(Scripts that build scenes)
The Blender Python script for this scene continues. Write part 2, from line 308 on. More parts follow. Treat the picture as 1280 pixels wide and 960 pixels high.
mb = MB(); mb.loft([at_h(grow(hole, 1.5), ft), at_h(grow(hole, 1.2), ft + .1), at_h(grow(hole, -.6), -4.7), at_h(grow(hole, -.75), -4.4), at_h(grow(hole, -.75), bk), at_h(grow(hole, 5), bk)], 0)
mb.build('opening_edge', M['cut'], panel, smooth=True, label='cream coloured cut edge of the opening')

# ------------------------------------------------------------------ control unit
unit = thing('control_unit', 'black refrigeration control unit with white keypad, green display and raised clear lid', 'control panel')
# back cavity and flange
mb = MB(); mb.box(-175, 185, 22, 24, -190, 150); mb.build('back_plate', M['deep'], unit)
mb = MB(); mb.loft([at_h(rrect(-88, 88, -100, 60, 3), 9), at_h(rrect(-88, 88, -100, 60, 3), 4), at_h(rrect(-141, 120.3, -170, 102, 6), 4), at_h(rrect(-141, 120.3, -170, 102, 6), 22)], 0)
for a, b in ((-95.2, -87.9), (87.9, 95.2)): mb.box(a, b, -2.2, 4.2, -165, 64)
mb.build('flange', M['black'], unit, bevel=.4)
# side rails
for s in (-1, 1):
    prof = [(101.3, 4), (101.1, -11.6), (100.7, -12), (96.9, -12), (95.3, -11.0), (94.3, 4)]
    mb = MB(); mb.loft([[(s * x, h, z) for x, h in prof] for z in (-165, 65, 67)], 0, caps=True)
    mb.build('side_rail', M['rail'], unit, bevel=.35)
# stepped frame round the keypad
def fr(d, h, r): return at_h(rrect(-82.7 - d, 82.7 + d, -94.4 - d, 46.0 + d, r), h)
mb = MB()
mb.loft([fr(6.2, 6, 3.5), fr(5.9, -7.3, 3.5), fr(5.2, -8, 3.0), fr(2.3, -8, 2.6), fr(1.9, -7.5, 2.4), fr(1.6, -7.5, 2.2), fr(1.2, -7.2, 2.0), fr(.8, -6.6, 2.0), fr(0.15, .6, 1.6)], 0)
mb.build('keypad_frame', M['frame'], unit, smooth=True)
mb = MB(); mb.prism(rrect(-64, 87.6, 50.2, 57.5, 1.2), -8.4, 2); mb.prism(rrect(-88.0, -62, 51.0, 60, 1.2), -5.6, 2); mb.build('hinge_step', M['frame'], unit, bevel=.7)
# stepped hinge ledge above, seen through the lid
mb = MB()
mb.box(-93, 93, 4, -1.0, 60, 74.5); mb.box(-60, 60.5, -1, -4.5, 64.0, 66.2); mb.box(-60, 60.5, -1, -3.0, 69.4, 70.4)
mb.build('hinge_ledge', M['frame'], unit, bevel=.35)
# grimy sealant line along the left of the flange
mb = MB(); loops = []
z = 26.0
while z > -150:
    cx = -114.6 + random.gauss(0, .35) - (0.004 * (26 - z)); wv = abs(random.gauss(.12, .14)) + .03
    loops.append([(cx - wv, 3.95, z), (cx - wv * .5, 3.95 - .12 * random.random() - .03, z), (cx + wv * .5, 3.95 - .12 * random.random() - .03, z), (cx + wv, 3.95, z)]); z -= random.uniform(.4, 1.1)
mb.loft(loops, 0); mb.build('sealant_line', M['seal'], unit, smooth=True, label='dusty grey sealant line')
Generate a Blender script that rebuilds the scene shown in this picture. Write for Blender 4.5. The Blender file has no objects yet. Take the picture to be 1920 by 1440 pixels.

INSTRUCTIONS FOR THE TASK:
Up to and including the line that holds "of the opening')", reproduce the records above exactly from their first line, and give nothing else.

EXERCISE SOLUTION:
The Blender Python script for this scene continues. Write part 2, from line 308 on. More parts follow. Treat the picture as 1280 pixels wide and 960 pixels high.
mb = MB(); mb.loft([at_h(grow(hole, 1.5), ft), at_h(grow(hole, 1.2), ft + .1), at_h(grow(hole, -.6), -4.7), at_h(grow(hole, -.75), -4.4), at_h(grow(hole, -.75), bk), at_h(grow(hole, 5), bk)], 0)
mb.build('opening_edge', M['cut'], panel, smooth=True, label='cream coloured cut edge of the opening')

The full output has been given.